WORK INSTRUCTIONS.
Wherever a line in the data below holds "empty", copy that line.

INPUT RECORDS.
================

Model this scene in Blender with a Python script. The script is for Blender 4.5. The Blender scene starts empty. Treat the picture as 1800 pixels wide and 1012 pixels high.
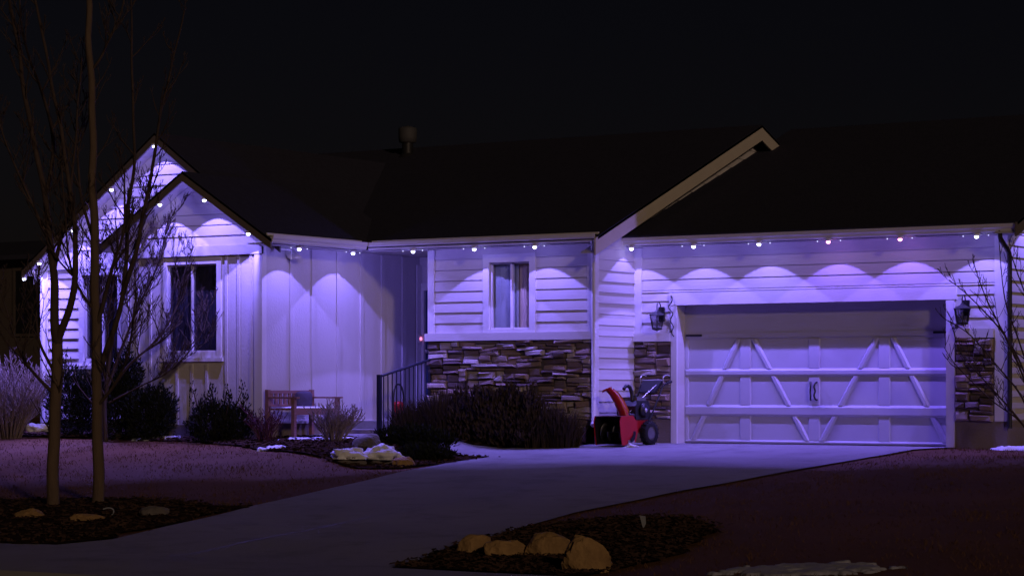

================

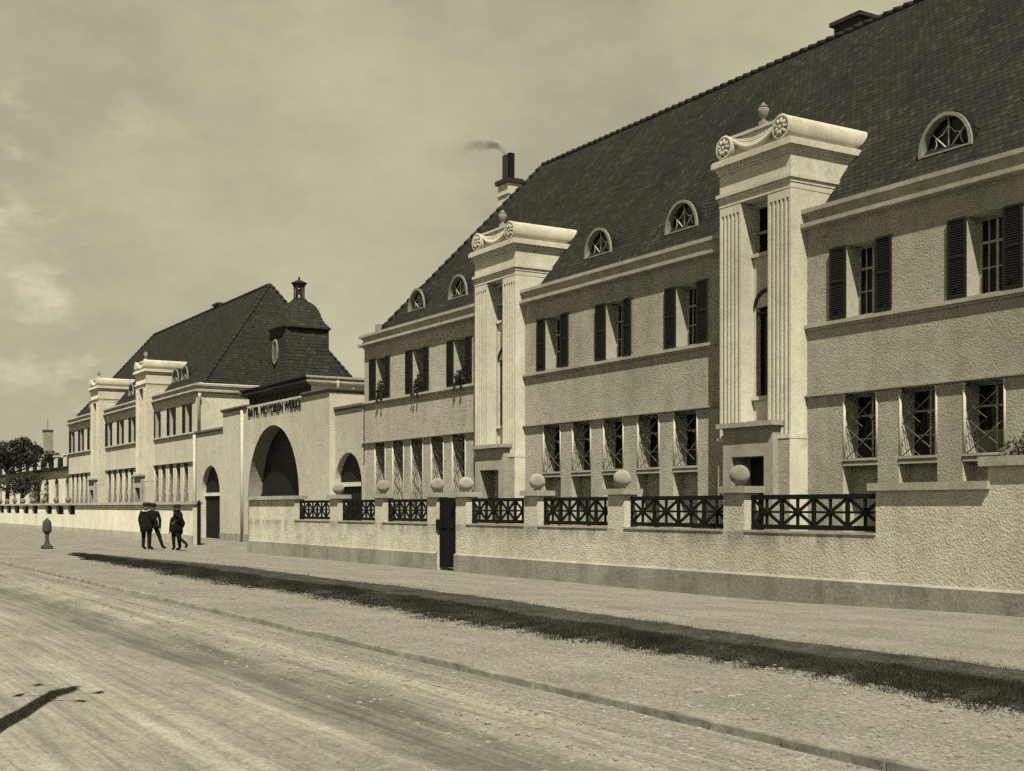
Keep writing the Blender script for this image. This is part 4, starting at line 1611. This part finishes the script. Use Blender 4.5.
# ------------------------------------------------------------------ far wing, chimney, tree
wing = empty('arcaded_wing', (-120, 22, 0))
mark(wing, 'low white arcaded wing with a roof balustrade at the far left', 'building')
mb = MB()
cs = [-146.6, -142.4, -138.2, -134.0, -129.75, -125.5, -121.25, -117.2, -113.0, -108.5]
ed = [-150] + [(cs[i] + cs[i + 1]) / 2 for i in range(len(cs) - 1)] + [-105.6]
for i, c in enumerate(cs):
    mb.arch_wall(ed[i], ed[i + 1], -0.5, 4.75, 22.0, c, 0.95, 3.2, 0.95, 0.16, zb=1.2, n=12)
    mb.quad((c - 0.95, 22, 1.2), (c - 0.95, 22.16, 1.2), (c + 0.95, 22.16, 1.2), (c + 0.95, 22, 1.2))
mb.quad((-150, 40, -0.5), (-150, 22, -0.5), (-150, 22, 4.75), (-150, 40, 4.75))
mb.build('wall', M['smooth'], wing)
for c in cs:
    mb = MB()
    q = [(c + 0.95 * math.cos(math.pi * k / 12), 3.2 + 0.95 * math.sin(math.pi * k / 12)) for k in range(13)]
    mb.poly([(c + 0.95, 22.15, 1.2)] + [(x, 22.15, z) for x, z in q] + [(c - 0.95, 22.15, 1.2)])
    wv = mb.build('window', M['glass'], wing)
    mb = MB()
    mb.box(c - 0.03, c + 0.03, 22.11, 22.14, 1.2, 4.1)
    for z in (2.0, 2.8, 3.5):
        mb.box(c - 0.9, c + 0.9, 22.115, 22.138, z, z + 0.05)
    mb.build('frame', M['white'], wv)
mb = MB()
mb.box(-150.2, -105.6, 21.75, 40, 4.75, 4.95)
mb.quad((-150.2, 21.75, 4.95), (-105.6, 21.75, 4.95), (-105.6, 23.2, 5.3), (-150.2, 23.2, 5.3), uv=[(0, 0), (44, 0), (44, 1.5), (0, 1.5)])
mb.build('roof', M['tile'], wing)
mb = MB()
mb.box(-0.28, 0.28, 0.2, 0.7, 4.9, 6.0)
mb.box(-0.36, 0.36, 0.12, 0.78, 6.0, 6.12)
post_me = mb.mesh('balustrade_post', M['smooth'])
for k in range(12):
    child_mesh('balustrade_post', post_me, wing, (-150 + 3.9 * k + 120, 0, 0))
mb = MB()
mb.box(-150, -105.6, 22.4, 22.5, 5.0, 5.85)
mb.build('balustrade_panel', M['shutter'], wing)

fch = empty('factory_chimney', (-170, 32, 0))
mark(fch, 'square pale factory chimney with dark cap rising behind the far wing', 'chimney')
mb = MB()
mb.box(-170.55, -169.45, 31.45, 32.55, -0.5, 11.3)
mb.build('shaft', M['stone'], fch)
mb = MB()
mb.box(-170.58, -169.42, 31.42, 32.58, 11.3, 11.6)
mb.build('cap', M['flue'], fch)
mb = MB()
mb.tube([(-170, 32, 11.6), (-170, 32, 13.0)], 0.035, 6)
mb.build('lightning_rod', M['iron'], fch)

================

SOLUTION TO THIS EXERCISE.
Model this scene in Blender with a Python script. The script is for Blender 4.5. The Blender scene starts empty. Treat the picture as 1800 pixels wide and 1012 pixels high.
wing = empty('arcaded_wing', (-120, 22, 0))
fch = empty('factory_chimney', (-170, 32, 0))